O Olympico é a primeira equipe. Vou para a porta do ônibus, pois pode render uma matéria. Isso já havia acontecido outras vezes. Mas dessa vez, estava enganado. Mas havia, ali, uma história.

Marcão, técnico do Olympico, desce do ônibus e vem cumprimentar. Mas antes de falar comigo, ele se volta e grita: “Murilo”. Disse isso em direção ao Amauri. Eu intervenho e digo que o nome dele é Amauri. Os dois começam a rir, a gargalhar.

Confesso que fico sem entender. Aí, o Marcão me explica. “Conheço o Amauri e o irmão gêmeo dele, o Murilo. A gente jogava, junto, na várzea. Os dois eram meus parceiros”.

Tá, mas e daí? O que tem de tão engraçado nisso? O Marcão então explica. “É que um era da confusão e o outro da paz. O Murilo arrumava a briga e sobrava pro Amauri.”

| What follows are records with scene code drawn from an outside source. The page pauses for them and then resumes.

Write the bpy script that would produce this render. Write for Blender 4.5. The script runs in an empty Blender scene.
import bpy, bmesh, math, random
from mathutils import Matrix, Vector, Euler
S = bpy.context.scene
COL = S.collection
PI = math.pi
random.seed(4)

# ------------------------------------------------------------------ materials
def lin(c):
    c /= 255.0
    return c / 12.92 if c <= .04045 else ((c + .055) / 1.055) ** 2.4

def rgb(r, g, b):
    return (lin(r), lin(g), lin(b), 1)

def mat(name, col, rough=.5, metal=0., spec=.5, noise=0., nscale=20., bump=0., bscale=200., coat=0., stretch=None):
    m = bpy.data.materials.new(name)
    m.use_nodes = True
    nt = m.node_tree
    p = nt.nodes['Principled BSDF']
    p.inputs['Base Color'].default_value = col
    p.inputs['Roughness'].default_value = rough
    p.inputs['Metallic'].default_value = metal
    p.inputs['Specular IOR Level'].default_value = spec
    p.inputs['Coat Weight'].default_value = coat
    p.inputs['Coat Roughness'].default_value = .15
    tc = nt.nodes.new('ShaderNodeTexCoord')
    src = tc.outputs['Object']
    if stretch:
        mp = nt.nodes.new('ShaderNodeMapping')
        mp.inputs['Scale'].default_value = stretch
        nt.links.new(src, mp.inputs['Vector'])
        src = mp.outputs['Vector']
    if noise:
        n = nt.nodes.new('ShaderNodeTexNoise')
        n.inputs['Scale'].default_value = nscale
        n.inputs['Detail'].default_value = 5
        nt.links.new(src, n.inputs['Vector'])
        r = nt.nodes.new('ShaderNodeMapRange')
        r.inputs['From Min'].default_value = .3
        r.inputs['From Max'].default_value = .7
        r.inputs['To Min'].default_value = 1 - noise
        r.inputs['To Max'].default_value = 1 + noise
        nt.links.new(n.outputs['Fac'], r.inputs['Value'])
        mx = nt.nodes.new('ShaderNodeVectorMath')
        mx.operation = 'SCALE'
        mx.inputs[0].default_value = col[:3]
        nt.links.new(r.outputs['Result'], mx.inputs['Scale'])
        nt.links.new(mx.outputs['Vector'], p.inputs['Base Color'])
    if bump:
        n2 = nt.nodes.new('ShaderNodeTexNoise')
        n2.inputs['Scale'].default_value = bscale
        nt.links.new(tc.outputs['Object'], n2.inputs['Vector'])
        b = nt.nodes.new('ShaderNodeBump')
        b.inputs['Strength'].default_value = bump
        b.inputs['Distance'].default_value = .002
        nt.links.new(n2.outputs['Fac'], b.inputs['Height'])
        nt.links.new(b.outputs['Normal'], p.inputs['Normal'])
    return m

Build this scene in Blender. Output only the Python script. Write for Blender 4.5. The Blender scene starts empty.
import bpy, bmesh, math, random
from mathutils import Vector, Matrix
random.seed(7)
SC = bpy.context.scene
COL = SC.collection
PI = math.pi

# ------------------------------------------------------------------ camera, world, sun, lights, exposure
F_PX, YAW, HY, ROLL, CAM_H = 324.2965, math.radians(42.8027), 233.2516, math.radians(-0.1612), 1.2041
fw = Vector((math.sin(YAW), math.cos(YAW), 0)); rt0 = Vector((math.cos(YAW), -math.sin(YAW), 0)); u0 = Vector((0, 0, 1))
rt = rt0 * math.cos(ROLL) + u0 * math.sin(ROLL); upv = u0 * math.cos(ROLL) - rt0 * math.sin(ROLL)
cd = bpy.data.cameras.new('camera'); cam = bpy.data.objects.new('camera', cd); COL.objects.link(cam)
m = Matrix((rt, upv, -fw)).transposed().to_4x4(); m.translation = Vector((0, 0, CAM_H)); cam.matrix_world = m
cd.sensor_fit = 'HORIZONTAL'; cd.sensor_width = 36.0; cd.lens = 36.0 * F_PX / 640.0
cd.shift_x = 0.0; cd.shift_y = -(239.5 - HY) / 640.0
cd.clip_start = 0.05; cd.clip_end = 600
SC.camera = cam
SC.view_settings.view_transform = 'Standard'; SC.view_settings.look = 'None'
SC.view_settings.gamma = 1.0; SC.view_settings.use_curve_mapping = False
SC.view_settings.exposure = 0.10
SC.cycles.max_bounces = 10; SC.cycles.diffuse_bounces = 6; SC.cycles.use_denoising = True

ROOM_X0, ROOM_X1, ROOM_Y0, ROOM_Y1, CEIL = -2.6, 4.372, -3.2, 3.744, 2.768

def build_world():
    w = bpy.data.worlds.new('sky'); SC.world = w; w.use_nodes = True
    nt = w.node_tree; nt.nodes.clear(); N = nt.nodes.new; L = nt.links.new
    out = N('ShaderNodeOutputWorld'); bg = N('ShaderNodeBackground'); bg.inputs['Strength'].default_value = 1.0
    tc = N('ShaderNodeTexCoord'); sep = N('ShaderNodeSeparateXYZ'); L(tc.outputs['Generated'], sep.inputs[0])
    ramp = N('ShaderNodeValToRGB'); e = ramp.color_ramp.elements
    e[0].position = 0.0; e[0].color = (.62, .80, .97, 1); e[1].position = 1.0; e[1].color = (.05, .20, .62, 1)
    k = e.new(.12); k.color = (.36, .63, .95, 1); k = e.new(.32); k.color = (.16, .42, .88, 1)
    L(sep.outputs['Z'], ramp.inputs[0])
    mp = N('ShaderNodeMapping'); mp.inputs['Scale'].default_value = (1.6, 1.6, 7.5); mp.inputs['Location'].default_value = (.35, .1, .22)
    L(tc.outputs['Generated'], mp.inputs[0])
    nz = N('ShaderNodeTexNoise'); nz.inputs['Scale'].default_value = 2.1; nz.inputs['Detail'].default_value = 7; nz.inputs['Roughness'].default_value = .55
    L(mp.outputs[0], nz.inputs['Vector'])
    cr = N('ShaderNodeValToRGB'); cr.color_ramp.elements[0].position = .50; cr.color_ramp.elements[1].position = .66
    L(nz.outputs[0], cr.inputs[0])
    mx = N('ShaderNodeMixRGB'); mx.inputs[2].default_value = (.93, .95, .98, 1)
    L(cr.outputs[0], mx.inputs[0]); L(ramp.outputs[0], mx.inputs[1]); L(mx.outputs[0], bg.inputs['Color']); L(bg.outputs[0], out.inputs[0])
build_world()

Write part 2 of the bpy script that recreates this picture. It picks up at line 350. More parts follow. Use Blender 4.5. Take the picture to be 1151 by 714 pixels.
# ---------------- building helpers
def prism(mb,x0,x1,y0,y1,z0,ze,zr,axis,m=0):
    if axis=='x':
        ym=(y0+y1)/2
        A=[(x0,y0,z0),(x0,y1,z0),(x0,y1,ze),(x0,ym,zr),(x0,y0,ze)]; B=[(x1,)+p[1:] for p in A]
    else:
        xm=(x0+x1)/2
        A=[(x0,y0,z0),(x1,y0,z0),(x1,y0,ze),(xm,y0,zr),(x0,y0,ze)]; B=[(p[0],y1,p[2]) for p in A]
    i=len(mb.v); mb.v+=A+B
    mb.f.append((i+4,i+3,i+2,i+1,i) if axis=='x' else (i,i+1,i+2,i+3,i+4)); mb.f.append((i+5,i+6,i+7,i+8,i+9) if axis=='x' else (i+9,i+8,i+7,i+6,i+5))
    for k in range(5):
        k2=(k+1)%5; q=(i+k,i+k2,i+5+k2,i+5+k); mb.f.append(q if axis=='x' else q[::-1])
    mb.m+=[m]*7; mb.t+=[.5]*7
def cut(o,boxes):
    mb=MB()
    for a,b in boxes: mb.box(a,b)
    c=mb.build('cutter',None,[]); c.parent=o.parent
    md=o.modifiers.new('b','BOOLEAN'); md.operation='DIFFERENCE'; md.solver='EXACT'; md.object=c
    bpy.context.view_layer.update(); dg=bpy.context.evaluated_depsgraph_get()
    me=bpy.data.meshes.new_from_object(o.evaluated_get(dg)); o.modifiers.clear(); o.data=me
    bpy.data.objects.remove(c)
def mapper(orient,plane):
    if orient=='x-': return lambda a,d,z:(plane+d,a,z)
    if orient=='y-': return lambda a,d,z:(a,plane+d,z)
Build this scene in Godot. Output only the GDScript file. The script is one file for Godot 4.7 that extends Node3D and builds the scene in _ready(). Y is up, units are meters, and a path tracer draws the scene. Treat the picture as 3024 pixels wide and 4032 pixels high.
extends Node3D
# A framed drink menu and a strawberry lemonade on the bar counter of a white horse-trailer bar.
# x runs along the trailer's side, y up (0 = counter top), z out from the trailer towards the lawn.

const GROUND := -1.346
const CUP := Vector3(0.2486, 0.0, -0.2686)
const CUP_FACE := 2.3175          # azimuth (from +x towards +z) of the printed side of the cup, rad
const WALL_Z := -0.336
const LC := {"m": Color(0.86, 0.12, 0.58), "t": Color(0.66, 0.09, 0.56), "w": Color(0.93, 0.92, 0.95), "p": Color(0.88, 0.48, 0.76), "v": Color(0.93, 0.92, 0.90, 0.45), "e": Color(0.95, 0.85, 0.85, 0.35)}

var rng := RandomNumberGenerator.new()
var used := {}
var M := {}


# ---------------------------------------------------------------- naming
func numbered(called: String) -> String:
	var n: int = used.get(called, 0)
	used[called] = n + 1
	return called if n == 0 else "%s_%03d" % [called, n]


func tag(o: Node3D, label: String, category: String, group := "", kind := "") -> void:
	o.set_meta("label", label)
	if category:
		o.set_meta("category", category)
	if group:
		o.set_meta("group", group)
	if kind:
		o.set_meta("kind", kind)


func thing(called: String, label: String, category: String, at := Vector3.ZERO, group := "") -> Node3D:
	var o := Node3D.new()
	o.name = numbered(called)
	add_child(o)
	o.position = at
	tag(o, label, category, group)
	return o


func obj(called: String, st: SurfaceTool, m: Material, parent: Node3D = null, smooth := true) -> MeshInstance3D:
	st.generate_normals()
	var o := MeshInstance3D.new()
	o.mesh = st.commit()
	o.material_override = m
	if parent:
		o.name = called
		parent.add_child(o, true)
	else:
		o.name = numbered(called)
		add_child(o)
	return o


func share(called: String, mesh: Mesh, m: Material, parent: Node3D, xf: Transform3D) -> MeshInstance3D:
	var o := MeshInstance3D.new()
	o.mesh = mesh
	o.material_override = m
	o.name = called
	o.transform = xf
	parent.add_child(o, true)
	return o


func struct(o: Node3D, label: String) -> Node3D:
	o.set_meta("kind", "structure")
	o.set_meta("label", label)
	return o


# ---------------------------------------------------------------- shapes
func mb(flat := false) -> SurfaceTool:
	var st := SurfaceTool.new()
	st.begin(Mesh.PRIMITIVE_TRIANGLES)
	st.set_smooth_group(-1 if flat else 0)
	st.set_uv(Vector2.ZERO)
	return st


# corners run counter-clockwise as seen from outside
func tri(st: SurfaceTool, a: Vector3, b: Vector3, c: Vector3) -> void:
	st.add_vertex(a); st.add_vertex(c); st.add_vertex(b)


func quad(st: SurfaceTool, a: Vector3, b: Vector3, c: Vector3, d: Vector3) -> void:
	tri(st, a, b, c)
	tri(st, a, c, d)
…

Diz isso e os dois se abraçam. Esse era o Murilo, um parceirão nas viagens, um contador de casos engraçados, capaz de me surpreender com uma história que não conhecia dele, embora a gente já convivesse há um bom tempo. Daí, a amizade, a irmandade, fortaleceu e tivemos muitas outras histórias juntos.

Pois Amauri se foi, deixando a lembrança da alegria na minha memória.